Emergency Airlift: FG Evacuates 39 More Nigerians Stranded in South Africa Amid Xenophobic Unrest

The Federal Government has successfully evacuated an additional 39 Nigerian nationals from Johannesburg, South Africa, aboard an emergency Air Peace flight arranged to rescue citizens stranded following a brief disruption in scheduled flight operations. The Ministry of Foreign Affairs, under the leadership of the Minister of State for Foreign Affairs, Lady Bianca Odumegwu-Ojukwu, arranged the swift intervention to accommodate registered nationals who were left behind after a previous evacuation flight encountered technical difficulties, with its windshield reportedly shattering at the Oliver Tambo International Airport. Rather than allowing the backlog to disrupt subsequent evacuation schedules or endanger citizens, the government quickly collaborated with Air Peace management to deploy a supplementary aircraft that safely airlifted the returnees back to the Murtala Muhammed International Airport in Lagos.

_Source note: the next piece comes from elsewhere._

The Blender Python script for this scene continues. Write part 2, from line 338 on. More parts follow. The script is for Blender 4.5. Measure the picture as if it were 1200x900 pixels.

This latest emergency operation pushes the total number of successfully repatriated Nigerians past the 1,180 mark since the government-backed emergency airlifts began on June 11, 2026, following a violent wave of anti-migrant protests and xenophobic attacks that claimed several Nigerian lives across major South African cities. The ministry reiterated that President Bola Tinubu remains unyielding in his commitment to protecting the lives and dignity of Nigerians imperiled abroad, extending the national rescue operations past the initial deadlines to accommodate all willing returnees. With the fifth and final major batch of approximately 300 documented nationals expected to touch down next week, local emergency agencies and the Nigerians in Diaspora Commission (NiDCOM) are actively working to provide immediate post-arrival support, stipends, and structured reintegration resources to help the returnees restart their lives safely at home.